Both static and passive emotions are complete!

Static Mode: Our robot uses short non-personal sayings and a 0 based board to play.  Events are announced, but not reacted to.

Passive Mode: Our board utilizes boxes 1-9, the robot reacts to the outcome of the game, uses personalized phrases, and simulates thinking.  We are currently writing a bit of strategy to make it play better: block if the opponent has two X's aligned and if the robot gets twp O's aligned to make the winning move.

Dynamic Model: still needs game-play commentary (workable from the strategy) and a few gestures to seem more human-like.

After this we will begin our IRB approved study!

Speech issue all fixed!  The logic was broke into separate modules while a global board get passed around during game-play.  This not only helped to separate our logic but also use the correct processes to kill the listening process.

While we are continuing work on our system we have also decided on a topic for our research.  We will be looking at how the enjoyability of a simple game is affected by the humanness of a robotic opponent in regards to emotion and personality.  

We will have three basic levels of emotion: static, passive, and active. Static emotion will be the generic robotic game-play with no emotion added. It will make moves instantly and will not make any additional comments. Passive emotion is the level where the robot passively engages the user. It accomplishes this through taking time to perform actions, and will react to the end result of the game. Active emotion will mimic human game-play attributes. The robot will make comments during active game-play that reflects the current situation. This is in addition to the passive emotion actions.

tts.say(“It’s Something”)

Here is a picture of the board output from our debug window:

Playing First Tic Tac Toe Game!

Unfortunately the video was compressed during the upload, and the text is not readable.

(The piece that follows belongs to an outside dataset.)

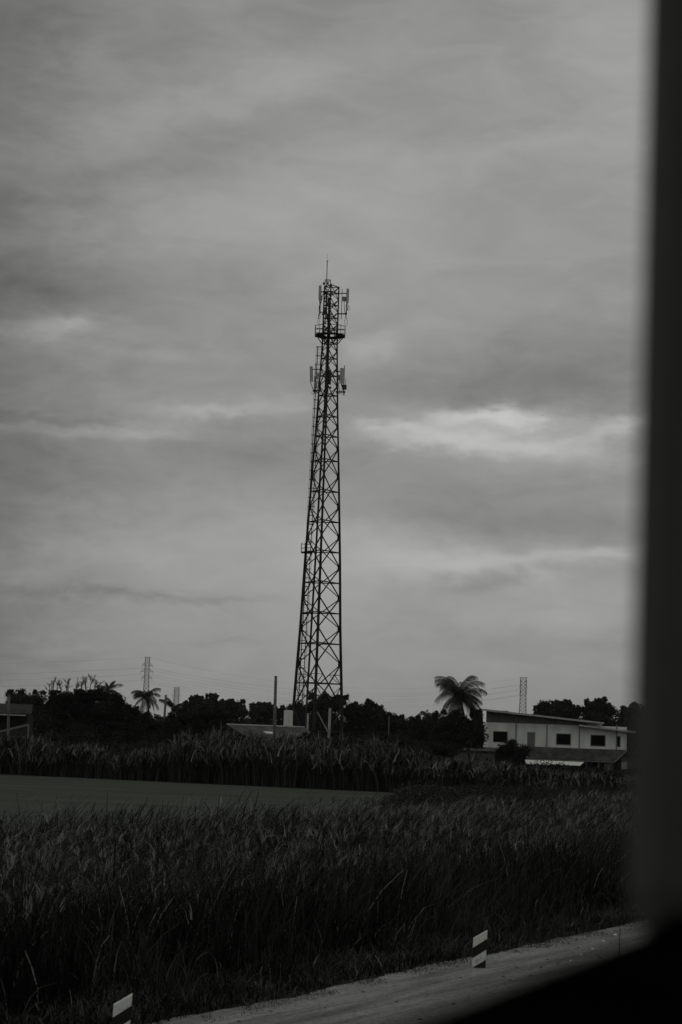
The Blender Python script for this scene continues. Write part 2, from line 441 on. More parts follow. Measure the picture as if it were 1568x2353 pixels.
# rough undergrowth behind the reeds, round the sheds and the foot of the tower
def undergrowth():
    cs, rs = [], []
    for i in range(760):
        y = random.uniform(141, 246); x = random.uniform(-.24, .22)*y
        # keep the sheds, tower and house clear
        if 146 < y < 182 and -10.5 < x < 2: continue
        if y > 238 and x > 13: continue
        h = random.uniform(.5, 1.2) + (1.2 if y > 190 else 0)
        if x > .045*y and y > 180: h = random.uniform(.15, .4)
        cs.append((x, y, h*.45)); rs.append((random.uniform(1, 2.6), 1.3, h))
    v, q, t_ = leaf_cloud(cs, rs, 10, .14)
    parts = [(v, q, t_*.5)]
    n = 9000; y = rng.uniform(139, 190, n); x = rng.uniform(-.24, .22, n)*y
    parts.append(blades(np.stack([x, y, np.zeros(n)], 1), np.where((x > .04*y), .38, 1)*rng.uniform(1., 2.9, n), rng.uniform(.04, .09, n), rng.normal(0, .3, (n, 2)), rng.uniform(0, .8, n), 4, np.clip(rng.normal(.35, .25, n), 0, 1), .2))
    v, q, t_ = merge(parts)
    tag(np_mesh('undergrowth', v, q, M['scrub'], tone=t_), 'rough undergrowth between the reeds and the trees', 'undergrowth', kind='stuff')
undergrowth()

# ------------------------------------------------------------------ trees
def tree(label, depth, blobs, trunk_x, name='broadleaf_tree', material='leaf', leaf=.22, per=9, ry=None, seed=0, group='trees along the horizon', core=.7, low=True, cat='tree', subr=.38, sub=11):
    """blobs: (x, y, rx, rz) in photo units at the tree's distance"""
    s = depth/F
    base = at(trunk_x, 1700, depth); base.z = 0
    root = empty(name, base, label, cat, group)
    bl = []; random.seed(seed)
    for (x, y, rx, rz) in blobs:
        p = at(x, y, depth); q = rx*s
        bl.append(((p.x, p.y + random.uniform(-.4, .4)*q, p.z), (rx*s, max(rx, rz)*s*.9, rz*s)))
    if name != 'bush':
        x0 = min(b[0]-b[2] for b in blobs); x1 = max(b[0]+b[2] for b in blobs)
        for (x, y, rx, rz) in blobs:           # uneven tufts breaking the top outline
            for q_ in range(3):
                f = random.uniform(.22, .42); p = at(x + random.uniform(-.85, .85)*rx, y - rz*random.uniform(.45, .98), depth)
                bl.append(((p.x, p.y, p.z), (rx*s*f, rx*s*f, rz*s*f*random.uniform(.8, 1.5))))
        for q_ in range(3):                    # skirts of the crown
            p = at(x0 + (x1-x0)*(.2+.3*q_), 1668 + random.uniform(-4, 6), depth); w_ = (x1-x0)*.24*s
            bl.append(((p.x, p.y+.3, p.z), (w_, w_, 16*s)))
        for q_ in range(3):
            p = at(x0 + (x1-x0)*(.2+.3*q_), 1692 + random.uniform(-4, 4), depth); w_ = (x1-x0)*.26*s
            bl.append(((p.x, p.y, max(.6, p.z)), (w_, w_, 17*s)))
    foliage('crown', bl, M[material], root, leaf, per, seed=seed, core=core, subr=subr, sub=sub)
    tm = MB(); top = max(b[0][2] for b in bl)
    c0 = Vector(bl[0][0])
    tr = max(.12, .02*top)
    tm.tube([base, base+Vector((.1, 0, top*.25)), Vector((base.x*.6+c0.x*.4, base.y, top*.5)), Vector((c0.x, base.y, top*.8))], [tr*1.4, tr, tr*.75, tr*.3], 8)
    for (c, r) in bl[:len(blobs)]:
        tm.tube([(base.x, base.y, top*.3), ((base.x+c[0])/2, base.y, (top*.35+c[2])/2), c], [tr*.6, tr*.4, tr*.12], 6)
    tm.build('trunk', M['bark'], root, smooth=True)
    return root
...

Speech recognition was harder to work with in python than anticipated! Our robot listens, but we cannot find the process to kill so it can stop listening.  As a result it believes its own audio is the human players input during their turn.  We solved this problem by muting the robot and having the dialog be displayed in a simulator in Choregraphe.

For the first iteration of our project we are working on playing verbal tic tac toe with our robot.  Our basic approach is to have the robot keep track of a 2D-Array which will function as the playing board.  The board will be referenced as boxes 0-8 and will initially be filled with all dashes.  When it is the user's turn, they specify the number box that they want and the robot will place an 'X' in it.  During the robot's turn it scans the board for dashes and places an 'O' when one is found.  If there are no dashes the robot analyzes the board to see who won.

Welcome to the Nao Robot Tic Tac Toe blogspot!

The purpose of this blog will be to follow our progress on creating a Tic Tac Toe program to run on a Nao humanoid robot made by Aldebaran.